• **Exercise directions**:
Find how many lines of the listing below include the word "scene", then report the number by itself.

• **Records**:
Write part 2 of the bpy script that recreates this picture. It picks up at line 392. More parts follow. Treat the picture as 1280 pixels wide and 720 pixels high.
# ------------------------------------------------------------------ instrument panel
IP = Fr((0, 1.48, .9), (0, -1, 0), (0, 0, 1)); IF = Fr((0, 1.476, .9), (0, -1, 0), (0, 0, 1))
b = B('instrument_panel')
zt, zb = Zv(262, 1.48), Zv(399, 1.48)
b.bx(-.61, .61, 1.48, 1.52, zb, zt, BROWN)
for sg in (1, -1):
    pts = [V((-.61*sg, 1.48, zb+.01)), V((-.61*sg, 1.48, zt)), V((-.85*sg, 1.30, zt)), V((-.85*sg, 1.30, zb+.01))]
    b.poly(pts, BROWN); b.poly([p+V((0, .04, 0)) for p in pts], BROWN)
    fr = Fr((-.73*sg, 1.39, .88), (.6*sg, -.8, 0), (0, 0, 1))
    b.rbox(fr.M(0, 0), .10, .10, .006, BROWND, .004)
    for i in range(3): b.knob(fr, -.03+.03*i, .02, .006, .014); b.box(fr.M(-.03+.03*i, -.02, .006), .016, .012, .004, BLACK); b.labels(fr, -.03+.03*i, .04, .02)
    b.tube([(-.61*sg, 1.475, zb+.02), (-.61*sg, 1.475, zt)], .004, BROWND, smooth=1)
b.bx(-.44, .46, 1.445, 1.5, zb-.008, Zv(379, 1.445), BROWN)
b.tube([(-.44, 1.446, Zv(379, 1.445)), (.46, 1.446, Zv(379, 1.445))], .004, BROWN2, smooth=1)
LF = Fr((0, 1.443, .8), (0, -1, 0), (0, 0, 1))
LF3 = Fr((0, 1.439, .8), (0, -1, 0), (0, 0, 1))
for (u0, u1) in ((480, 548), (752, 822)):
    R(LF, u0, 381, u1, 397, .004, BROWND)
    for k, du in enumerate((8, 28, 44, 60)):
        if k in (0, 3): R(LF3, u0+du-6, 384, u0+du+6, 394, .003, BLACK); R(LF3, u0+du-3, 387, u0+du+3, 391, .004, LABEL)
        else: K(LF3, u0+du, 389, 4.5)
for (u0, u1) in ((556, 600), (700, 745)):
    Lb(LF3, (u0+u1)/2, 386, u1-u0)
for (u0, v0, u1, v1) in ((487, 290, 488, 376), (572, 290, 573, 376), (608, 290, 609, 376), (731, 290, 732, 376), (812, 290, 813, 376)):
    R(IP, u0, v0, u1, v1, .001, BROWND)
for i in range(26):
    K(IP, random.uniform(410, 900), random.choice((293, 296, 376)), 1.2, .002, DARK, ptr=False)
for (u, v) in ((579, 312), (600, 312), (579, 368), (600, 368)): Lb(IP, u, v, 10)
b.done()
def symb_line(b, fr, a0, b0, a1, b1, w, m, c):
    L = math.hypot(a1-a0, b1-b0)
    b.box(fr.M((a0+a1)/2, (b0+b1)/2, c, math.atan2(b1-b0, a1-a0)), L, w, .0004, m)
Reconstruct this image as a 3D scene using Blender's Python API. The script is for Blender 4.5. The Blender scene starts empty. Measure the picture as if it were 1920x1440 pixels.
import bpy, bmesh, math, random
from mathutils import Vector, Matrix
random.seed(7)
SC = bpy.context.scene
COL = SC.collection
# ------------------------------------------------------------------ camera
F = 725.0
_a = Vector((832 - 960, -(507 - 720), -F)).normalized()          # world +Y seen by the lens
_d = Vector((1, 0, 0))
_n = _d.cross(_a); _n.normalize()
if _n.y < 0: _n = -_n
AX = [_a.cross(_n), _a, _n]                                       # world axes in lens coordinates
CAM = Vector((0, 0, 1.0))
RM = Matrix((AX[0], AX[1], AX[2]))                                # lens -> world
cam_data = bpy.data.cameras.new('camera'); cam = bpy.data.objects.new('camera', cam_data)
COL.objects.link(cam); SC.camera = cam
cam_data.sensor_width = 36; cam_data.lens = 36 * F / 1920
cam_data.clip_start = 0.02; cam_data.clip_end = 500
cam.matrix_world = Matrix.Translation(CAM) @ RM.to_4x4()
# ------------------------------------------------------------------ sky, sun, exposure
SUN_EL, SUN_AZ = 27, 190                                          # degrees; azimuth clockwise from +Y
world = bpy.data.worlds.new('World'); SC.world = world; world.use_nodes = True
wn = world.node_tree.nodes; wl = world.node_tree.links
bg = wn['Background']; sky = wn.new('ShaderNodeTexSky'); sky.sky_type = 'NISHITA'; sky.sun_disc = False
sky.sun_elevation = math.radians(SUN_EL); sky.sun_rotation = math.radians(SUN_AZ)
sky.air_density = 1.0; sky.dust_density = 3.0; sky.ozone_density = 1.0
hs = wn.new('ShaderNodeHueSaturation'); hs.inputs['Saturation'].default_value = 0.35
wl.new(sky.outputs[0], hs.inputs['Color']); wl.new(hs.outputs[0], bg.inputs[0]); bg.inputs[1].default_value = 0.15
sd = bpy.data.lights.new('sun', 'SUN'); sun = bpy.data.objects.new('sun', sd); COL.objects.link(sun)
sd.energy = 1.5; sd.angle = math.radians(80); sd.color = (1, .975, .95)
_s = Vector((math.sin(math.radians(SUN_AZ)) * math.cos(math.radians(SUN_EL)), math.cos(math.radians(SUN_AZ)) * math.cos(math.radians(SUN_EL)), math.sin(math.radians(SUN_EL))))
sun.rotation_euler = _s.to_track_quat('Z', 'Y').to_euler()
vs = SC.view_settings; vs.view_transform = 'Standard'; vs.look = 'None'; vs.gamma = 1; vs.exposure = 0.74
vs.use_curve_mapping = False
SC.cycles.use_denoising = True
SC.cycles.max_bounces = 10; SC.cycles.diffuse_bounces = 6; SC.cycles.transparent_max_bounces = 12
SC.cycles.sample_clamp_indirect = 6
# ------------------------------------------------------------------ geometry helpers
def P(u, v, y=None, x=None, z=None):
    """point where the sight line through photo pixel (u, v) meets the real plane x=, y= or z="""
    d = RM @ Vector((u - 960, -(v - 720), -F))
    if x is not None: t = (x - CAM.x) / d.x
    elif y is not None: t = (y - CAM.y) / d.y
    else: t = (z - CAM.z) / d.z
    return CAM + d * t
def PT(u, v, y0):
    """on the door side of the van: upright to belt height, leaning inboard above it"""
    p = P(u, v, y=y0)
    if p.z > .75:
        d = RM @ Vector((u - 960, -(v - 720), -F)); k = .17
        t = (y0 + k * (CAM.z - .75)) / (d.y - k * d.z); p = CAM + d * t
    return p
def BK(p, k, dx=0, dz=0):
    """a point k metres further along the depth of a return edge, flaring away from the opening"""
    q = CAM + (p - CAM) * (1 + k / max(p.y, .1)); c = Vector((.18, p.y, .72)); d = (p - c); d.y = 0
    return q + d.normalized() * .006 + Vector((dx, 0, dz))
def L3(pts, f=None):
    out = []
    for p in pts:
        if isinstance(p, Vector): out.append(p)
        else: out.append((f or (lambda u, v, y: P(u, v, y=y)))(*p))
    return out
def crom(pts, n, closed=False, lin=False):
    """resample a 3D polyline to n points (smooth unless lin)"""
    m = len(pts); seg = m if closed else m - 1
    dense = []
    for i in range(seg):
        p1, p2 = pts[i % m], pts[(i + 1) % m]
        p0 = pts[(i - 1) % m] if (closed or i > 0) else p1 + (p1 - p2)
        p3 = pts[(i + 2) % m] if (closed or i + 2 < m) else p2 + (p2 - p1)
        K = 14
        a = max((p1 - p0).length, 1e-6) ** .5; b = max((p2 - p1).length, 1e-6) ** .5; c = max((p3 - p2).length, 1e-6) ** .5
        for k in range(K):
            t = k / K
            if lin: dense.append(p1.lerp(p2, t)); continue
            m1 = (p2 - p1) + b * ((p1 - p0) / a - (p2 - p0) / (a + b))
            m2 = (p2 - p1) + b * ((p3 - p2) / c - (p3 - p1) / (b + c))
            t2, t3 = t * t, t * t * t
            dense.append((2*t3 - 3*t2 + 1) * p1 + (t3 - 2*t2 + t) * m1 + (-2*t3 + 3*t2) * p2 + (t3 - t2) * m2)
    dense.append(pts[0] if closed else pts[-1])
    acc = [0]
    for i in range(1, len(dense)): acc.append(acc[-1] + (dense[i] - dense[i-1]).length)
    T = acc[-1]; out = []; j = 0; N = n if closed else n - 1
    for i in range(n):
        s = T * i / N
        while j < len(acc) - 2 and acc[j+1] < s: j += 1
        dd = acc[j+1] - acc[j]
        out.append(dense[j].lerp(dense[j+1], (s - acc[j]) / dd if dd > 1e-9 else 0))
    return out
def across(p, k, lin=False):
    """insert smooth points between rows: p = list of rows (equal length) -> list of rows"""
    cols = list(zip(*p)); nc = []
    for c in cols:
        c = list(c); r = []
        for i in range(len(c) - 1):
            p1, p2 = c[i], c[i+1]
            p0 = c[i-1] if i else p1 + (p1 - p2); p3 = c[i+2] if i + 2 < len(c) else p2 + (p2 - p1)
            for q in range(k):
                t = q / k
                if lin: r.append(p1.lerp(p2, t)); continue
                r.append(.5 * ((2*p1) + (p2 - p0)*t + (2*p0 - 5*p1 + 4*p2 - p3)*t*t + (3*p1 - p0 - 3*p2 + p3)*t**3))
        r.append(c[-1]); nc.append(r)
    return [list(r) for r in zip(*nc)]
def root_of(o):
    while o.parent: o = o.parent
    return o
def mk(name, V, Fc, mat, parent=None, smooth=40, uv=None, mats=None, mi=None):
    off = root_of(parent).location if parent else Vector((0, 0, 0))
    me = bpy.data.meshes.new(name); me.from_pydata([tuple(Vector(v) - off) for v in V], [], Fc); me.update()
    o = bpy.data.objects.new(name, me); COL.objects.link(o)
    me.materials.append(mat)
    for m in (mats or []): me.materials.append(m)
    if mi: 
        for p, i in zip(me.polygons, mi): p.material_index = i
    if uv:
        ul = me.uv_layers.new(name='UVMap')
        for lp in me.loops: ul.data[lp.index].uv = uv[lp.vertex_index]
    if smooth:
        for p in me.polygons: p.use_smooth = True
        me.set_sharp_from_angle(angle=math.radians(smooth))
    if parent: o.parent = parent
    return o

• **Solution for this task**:
2